While the number of courses has quietly tripled in the last decade to over 600, golf is still very much a minority sport and even though significant growth is expected with the expansion of a middle class predicted to have doubled its 2010 level of 52 million by 2015, the sport is still eye-wateringly expensive.
So much so that a 2008 survey by professional services company KPMG established the average initiation cost of joining a Chinese golf club to be $53,000, with a regular round costing around $150 – way beyond the reach of all but a fraction of the population.
But help is at hand for some following a decision taken in 2009 in, of all places, the Danish capital Copenhagen.
That was where the executive board of the International Olympic Committee voted to return golf to the Games in 2016 after a 112-year absence.
Overnight, the Chinese government – which boasts a long history of investing in Olympic sports – finally had a reason to back golf. Although figures are hard to come by, the intensity of their training programs indicates just how seriously the Chinese are taking a potential fairway to medals.
At his academy in Shanghai, Dickie has a team of 15 Olympic hopefuls, eight of whom attend full-time training, which is funded by a state who get value for money – with the girls training six days a week if they are not contesting a tournament.
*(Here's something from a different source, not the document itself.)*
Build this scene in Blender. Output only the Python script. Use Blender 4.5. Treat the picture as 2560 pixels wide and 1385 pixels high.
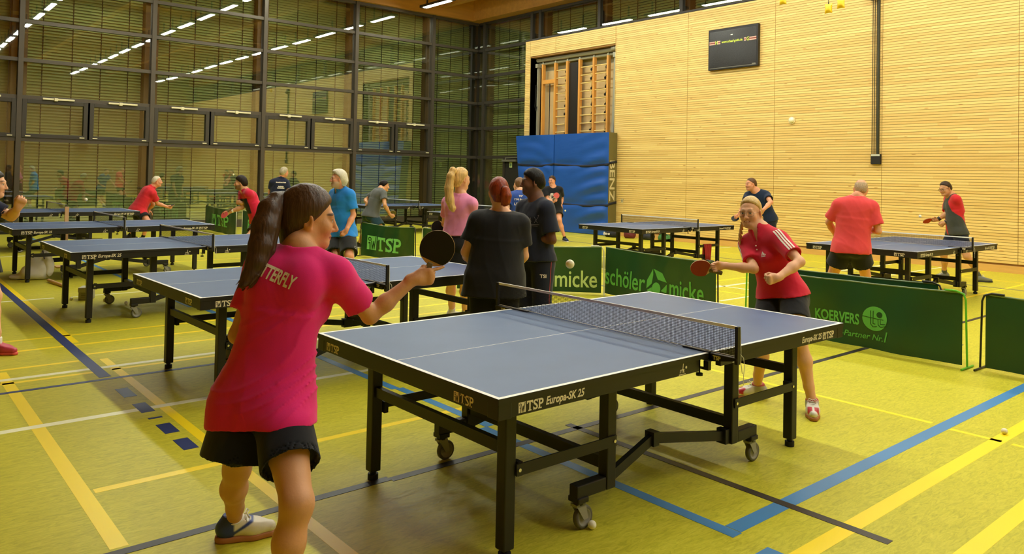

“On a normal day, we get up at 0630 and do a fitness session for an hour,” he says. “After breakfast, we train until midday, when we rest until 1400.
“Then another two hours of training and then an hour of fitness training – we are heavy on fitness training – so it’s three hours of fitness and five hours of golf. Quite intense.”
Chinese ambition
Improving the players’ ranking is the major aim of the program, for the top 15 in the world gain automatic berths to Rio de Janeiro in 2016, following which another 45 competitors will be chosen – with a maximum of two available players from each country that does not already have two or more players among the top 15.
A further indication of the Chinese ambition is that Australian legend Greg Norman has been formally brought on board to advise and identify the country’s best golf talent, which is largely drawn from privileged backgrounds – for obvious reasons – but he won’t struggle with one name for the ladies category.
Last year, Feng Shanshan – now 23 – became the first Chinese golfer to win a major when she claimed the LPGA Championship by two strokes, five years after she had earned her place on the LPGA Tour as a teenage amateur.
Ranked No. 8 in the world, she does not train with the team in Shanghai but looks a certainty for Brazil – especially since the next best Chinese female golfers are ranked 160th and 285th respectively, whose improvements represent the major challenge for Dickie, Norman and co.
Those working on the country’s male golfers have an even harder task, for there are only three Chinese in the top 500, with Liang Wenchong – the 34-year-old whose best finish, by some distance, was eighth place in the 2010 U.S. PGA – leading the way in 169th place.
But it won’t be long before the fruits of China’s investment – now reaching the grassroots for the first time – will be clear for world golf fans to see, says a man who knows just a thing or two about the sport.
“In China, they are incredibly passionate and you see how the game is growing,” says Hank Haney, who coached Tiger Woods for six years and who now runs several golf schools.
“I know from my academy that Asian golfers are incredibly great students – they’re very, very focused and without a doubt, we’re going to see more and more great golfers coming from Asian.
“It won’t be long before China is a big part of that.”
Perhaps just as long as it takes for Guan Tianlang, Andy Zhang, Ye Wocheng and the rest to exit their teenage years.